Digital Citizenship: What and Why

The world today is driven by technology and the impact technological advancements have had on our lives has been undeniable. We have grown so dependent on it that to think of living a full day without the help of any technological or digital engagement seems almost impossible. Of all these technological advancements that have made our life so comfortable, the invention of the Internet can be regarded as one of the greatest game-changers.

A borderless virtual world

With the Internet, the world today has become accessible 24 x 7. Today, anyone can write an article and with an internet connection, upload it on any medium or online channel, and the article can be accessed by everyone around the globe in an instant. You reading this article is the perfect example of it.
Studies have found that of 7.7 billion people in the world today, the number of smartphone users worldwide with Internet access surpasses 3 billion. And not only this, almost half of the world population have access to smartphones or other smart gadgets and they also spend a substantial amount of time on the internet.
To put a little perspective, statistics by Statista show that the average daily (individual average) Social Media (which is just a small part of the internet) usage of internet users worldwide in the year 2018 was 136 minutes.
So, what does this mean? What impact is this really having?

The Age of Digital Citizenship

The world, as we know it, has become a borderless digital world, with billions of people interacting with each other daily using an abundance of online technologies and platforms. These facilitate social interaction and create the opportunity for entertainment, education and even employment, essentially creating a digital society. Thus, all the participators of this digital society can be considered as digital citizens.
The Cambridge English Dictionary defines a Digital Citizen as “someone who is skilled in using the internet in order to communicate with others, buy and sell things, and take part in politics, and who understands how to do this in a safe and responsible way:”
The internet is a wonderful platform if used in the right and ethical ways, but it also has many potential pitfalls that can affect a substantial number of digital citizens. It isn’t as free and safe as it appears to the eyes and has many good, as well as evil implications to it. As in the case of the physical world, where regular citizens are expected to act responsibly and appropriately under some norms, the same is expected from digital citizens. This expectation with senses of ownership and belonging to this online world is called Digital Citizenship.

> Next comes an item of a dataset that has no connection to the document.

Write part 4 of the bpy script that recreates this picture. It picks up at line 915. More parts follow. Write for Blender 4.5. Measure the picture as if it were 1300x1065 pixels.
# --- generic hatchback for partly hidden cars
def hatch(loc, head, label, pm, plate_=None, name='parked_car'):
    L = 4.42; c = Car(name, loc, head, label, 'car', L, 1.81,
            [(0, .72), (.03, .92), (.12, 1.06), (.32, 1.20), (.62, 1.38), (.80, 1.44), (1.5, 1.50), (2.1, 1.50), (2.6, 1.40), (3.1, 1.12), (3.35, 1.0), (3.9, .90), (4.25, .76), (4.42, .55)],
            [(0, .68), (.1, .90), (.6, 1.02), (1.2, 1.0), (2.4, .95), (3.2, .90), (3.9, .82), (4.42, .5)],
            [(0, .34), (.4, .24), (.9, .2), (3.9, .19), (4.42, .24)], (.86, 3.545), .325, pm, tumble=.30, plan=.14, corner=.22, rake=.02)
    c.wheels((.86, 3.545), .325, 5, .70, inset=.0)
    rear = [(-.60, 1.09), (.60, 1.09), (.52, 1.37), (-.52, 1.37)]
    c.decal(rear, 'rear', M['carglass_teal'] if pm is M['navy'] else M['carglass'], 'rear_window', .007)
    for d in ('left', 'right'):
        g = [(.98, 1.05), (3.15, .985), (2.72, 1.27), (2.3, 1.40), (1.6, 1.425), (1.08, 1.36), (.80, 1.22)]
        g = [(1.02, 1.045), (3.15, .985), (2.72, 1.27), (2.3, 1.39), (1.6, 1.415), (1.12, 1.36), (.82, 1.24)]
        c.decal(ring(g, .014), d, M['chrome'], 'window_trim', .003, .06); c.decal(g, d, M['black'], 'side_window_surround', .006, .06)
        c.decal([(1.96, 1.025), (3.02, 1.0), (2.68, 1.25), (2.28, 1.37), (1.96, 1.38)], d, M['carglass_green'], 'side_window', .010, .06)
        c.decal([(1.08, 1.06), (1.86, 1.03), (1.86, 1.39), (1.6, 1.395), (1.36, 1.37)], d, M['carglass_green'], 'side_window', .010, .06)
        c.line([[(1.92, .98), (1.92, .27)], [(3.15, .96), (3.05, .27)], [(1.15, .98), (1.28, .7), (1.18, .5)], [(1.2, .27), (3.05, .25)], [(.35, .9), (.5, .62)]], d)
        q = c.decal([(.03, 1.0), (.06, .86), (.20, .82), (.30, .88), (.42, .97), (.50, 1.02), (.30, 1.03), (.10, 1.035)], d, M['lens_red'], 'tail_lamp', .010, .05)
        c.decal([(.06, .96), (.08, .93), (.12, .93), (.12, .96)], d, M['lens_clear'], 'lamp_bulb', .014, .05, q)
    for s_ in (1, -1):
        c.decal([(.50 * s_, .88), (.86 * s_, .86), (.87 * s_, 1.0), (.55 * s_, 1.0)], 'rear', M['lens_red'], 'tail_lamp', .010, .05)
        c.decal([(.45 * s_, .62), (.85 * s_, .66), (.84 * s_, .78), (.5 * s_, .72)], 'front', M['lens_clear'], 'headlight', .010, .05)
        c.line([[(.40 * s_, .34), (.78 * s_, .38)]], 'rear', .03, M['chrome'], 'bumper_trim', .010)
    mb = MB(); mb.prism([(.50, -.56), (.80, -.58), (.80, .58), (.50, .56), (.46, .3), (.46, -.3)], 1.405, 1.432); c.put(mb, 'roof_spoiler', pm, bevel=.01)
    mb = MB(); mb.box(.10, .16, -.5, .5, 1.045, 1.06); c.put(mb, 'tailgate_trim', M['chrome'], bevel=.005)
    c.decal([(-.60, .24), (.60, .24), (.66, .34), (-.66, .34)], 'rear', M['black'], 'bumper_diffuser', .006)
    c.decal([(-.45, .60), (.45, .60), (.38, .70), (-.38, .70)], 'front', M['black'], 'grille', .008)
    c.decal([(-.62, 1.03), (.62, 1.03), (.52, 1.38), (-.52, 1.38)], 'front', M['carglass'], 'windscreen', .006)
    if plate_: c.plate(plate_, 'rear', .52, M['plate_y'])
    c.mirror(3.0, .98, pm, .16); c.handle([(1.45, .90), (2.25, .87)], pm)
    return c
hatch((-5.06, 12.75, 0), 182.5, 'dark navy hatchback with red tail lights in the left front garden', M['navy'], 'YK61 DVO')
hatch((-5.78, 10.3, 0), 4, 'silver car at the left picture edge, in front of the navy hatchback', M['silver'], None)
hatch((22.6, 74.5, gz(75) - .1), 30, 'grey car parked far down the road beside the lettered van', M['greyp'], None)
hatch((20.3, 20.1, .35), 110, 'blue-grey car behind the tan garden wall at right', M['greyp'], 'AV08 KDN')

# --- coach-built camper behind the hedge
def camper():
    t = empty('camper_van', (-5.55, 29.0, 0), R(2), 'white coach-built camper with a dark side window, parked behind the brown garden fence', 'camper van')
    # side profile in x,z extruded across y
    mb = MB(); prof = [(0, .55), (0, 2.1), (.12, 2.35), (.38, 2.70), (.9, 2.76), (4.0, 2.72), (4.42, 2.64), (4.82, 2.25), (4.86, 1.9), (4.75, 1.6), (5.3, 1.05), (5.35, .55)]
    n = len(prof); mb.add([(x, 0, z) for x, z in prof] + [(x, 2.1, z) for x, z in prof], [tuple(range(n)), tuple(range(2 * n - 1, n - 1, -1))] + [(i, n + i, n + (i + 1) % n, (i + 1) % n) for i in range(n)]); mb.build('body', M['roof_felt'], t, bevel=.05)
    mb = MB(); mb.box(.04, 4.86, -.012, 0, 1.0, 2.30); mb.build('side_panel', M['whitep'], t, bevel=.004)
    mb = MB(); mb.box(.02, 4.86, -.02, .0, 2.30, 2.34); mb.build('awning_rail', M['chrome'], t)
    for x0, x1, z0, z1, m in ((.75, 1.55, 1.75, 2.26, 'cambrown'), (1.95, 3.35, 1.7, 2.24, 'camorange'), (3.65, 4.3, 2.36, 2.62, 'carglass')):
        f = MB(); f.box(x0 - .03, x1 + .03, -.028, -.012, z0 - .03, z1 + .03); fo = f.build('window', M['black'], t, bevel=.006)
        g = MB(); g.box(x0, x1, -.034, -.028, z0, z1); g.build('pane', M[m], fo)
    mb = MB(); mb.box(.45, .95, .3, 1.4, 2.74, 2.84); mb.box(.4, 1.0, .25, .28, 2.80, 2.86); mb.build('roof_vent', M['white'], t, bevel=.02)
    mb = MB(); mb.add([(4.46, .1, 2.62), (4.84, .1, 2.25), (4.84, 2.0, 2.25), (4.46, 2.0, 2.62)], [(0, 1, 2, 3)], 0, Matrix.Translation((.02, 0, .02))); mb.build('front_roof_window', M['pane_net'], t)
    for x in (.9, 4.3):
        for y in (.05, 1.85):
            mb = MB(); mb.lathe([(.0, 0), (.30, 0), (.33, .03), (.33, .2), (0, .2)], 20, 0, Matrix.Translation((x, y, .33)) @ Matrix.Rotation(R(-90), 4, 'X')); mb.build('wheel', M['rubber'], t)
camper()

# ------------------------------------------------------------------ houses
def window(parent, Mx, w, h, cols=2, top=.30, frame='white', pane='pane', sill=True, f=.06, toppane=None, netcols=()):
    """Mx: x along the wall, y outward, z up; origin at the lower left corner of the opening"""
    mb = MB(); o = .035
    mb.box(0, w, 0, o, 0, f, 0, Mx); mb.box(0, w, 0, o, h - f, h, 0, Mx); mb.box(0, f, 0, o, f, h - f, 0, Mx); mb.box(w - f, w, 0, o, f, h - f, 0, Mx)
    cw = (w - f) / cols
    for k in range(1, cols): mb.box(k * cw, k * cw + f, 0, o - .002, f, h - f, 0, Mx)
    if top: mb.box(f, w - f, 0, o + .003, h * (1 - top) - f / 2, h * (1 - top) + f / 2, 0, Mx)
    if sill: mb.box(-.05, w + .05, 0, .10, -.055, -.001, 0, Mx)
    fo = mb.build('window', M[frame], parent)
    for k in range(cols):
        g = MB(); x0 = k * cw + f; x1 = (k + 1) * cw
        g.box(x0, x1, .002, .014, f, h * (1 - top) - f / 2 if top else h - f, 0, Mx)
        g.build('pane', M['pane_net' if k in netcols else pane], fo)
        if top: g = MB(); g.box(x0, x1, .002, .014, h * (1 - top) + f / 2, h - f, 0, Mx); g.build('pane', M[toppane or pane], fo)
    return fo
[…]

The
simplest way to define Digital Citizenship is responsible for interaction with the digital environment and its communities.

Why Digital Citizenship matters?

Things such as cyberbullying, identity theft, online fraud, plagiarism and theft of intellectual properties are unfortunate byproducts of the online world. These occurrences, which are so common nowadays, not only affect the reputation and perception of the victims online but also have great ramifications in the real day-to-day lives of the victims. The 2019 Identity Fraud study by Javelin Strategy reports that 14.4 million people were victims of identity theft and fraud in 2018. This is just like a needle in the hay of cybercrimes that prevail over the dark side of the internet. The online world has opened up a world of “trolling”, where cyberbullying takes place through a hidden identity, empowered by physical distance and the openness provided by the web.
Thus, the first and the most fundamental aspect of being a digital citizen is to follow and promote safe online activity, and to understand the need to protect the privacy of oneself and others. It is also vitally important to be able to empathize with people online, as you do with people you meet physically, and be respectful of the intellectual properties of others.
Digital citizenship matters because it means knowing the nuances of using the internet and not become a victim; but, more importantly, learning how not to be the offender and the culprit.